→ EXERCISE AIM:
Could you give the data below again, exactly and completely?

→ DATASET EXCERPT:
========
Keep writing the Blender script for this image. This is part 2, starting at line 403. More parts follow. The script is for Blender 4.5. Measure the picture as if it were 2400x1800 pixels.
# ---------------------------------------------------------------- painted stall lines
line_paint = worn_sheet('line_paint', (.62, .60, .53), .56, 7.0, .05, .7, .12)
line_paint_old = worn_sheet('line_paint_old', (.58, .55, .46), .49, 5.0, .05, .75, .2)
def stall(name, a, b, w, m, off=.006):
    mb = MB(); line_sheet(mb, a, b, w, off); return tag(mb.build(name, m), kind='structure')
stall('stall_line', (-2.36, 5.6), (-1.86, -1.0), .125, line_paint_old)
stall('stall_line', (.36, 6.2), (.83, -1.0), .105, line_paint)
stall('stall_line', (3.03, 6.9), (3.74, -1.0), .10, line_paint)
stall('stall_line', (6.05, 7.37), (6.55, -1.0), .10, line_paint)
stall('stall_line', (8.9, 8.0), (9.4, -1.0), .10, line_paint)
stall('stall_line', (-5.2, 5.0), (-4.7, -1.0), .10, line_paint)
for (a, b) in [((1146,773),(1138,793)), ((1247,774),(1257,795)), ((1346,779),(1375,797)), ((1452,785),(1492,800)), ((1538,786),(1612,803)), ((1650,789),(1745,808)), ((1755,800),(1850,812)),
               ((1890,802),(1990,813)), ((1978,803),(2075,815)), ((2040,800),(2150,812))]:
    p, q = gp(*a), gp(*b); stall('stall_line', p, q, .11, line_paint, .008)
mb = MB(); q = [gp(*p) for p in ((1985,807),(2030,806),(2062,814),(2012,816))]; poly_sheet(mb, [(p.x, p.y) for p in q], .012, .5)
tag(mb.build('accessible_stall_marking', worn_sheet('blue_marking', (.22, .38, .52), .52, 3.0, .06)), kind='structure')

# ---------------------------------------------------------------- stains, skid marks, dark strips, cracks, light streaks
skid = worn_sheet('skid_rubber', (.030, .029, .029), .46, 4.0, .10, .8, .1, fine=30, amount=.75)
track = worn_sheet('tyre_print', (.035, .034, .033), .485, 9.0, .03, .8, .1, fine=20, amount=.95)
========
→ EXPECTED ANSWER:
Keep writing the Blender script for this image. This is part 2, starting at line 403. More parts follow. The script is for Blender 4.5. Measure the picture as if it were 2400x1800 pixels.
# ---------------------------------------------------------------- painted stall lines
line_paint = worn_sheet('line_paint', (.62, .60, .53), .56, 7.0, .05, .7, .12)
line_paint_old = worn_sheet('line_paint_old', (.58, .55, .46), .49, 5.0, .05, .75, .2)
def stall(name, a, b, w, m, off=.006):
    mb = MB(); line_sheet(mb, a, b, w, off); return tag(mb.build(name, m), kind='structure')
stall('stall_line', (-2.36, 5.6), (-1.86, -1.0), .125, line_paint_old)
stall('stall_line', (.36, 6.2), (.83, -1.0), .105, line_paint)
stall('stall_line', (3.03, 6.9), (3.74, -1.0), .10, line_paint)
stall('stall_line', (6.05, 7.37), (6.55, -1.0), .10, line_paint)
stall('stall_line', (8.9, 8.0), (9.4, -1.0), .10, line_paint)
stall('stall_line', (-5.2, 5.0), (-4.7, -1.0), .10, line_paint)
for (a, b) in [((1146,773),(1138,793)), ((1247,774),(1257,795)), ((1346,779),(1375,797)), ((1452,785),(1492,800)), ((1538,786),(1612,803)), ((1650,789),(1745,808)), ((1755,800),(1850,812)),
               ((1890,802),(1990,813)), ((1978,803),(2075,815)), ((2040,800),(2150,812))]:
    p, q = gp(*a), gp(*b); stall('stall_line', p, q, .11, line_paint, .008)
mb = MB(); q = [gp(*p) for p in ((1985,807),(2030,806),(2062,814),(2012,816))]; poly_sheet(mb, [(p.x, p.y) for p in q], .012, .5)
tag(mb.build('accessible_stall_marking', worn_sheet('blue_marking', (.22, .38, .52), .52, 3.0, .06)), kind='structure')

# ---------------------------------------------------------------- stains, skid marks, dark strips, cracks, light streaks
skid = worn_sheet('skid_rubber', (.030, .029, .029), .46, 4.0, .10, .8, .1, fine=30, amount=.75)
track = worn_sheet('tyre_print', (.035, .034, .033), .485, 9.0, .03, .8, .1, fine=20, amount=.95)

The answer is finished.